## WHAT THE EXERCISE ASKS
Return each line holding the string "this".

## DATASET RECORDS
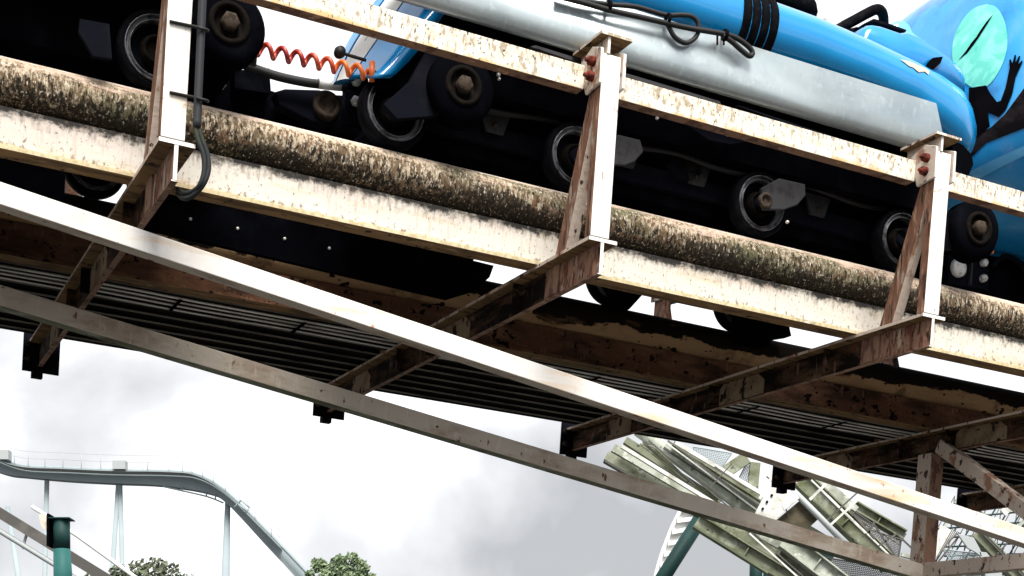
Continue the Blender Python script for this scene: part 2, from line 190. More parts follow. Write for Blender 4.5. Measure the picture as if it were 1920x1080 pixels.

* * *

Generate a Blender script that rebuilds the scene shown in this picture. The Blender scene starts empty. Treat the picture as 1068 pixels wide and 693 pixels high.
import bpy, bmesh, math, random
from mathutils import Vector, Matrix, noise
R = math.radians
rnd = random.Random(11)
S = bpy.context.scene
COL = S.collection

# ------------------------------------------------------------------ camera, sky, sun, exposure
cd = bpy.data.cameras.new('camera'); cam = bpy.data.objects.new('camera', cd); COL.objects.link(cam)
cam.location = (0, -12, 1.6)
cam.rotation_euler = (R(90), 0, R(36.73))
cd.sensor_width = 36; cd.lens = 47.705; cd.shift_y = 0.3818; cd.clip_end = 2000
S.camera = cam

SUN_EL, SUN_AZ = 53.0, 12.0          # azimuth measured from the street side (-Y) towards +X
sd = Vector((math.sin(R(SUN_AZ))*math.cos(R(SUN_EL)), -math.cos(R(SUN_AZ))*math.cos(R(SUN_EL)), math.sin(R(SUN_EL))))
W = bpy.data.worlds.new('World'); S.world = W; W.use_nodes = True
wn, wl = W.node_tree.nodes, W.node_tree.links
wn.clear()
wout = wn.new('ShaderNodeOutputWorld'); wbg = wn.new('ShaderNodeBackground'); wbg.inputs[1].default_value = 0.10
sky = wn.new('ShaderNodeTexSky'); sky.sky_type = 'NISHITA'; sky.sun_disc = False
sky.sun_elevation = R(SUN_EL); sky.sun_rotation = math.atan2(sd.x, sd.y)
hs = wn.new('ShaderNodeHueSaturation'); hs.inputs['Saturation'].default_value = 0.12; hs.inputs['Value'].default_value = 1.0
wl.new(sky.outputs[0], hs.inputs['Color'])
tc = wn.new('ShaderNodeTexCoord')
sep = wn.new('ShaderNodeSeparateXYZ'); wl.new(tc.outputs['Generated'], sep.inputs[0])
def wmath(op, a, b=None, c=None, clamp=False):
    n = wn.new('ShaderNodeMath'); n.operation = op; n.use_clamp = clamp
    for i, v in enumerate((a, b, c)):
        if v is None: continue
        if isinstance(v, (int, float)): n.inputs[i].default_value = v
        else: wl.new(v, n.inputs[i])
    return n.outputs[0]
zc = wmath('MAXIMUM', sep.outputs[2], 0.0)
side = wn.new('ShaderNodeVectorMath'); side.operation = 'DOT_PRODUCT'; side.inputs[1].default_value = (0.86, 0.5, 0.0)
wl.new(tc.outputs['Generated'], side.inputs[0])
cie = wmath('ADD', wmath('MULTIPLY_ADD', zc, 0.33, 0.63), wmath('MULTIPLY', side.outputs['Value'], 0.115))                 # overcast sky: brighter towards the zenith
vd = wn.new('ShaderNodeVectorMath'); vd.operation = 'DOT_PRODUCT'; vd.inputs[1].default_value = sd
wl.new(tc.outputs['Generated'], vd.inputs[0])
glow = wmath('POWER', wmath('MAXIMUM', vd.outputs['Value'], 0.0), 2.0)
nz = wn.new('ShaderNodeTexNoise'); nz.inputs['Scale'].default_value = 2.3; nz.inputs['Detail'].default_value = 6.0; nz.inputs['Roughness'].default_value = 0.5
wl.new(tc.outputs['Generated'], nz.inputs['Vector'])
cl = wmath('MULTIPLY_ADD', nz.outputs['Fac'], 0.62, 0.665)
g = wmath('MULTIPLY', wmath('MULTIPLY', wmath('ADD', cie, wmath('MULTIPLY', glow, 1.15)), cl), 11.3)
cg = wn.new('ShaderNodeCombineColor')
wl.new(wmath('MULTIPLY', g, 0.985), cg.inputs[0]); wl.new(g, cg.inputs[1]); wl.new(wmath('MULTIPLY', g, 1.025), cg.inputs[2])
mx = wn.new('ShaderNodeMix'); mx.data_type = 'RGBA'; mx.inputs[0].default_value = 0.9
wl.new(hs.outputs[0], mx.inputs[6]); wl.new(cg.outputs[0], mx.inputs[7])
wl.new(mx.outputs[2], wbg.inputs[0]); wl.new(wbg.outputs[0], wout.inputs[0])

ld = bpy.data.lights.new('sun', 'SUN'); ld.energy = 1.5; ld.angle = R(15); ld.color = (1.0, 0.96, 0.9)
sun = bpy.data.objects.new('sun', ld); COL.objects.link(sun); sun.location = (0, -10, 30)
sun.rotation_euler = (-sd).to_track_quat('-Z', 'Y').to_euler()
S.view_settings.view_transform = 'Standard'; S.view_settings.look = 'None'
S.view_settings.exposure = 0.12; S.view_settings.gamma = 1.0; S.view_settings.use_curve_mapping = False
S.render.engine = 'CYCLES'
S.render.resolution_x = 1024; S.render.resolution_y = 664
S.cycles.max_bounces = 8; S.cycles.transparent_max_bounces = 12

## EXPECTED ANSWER
Continue the Blender Python script for this scene: part 2, from line 190. More parts follow. Write for Blender 4.5. Measure the picture as if it were 1920x1080 pixels.
Generate a Blender script that rebuilds the scene shown in this picture. The Blender scene starts empty. Treat the picture as 1068 pixels wide and 693 pixels high.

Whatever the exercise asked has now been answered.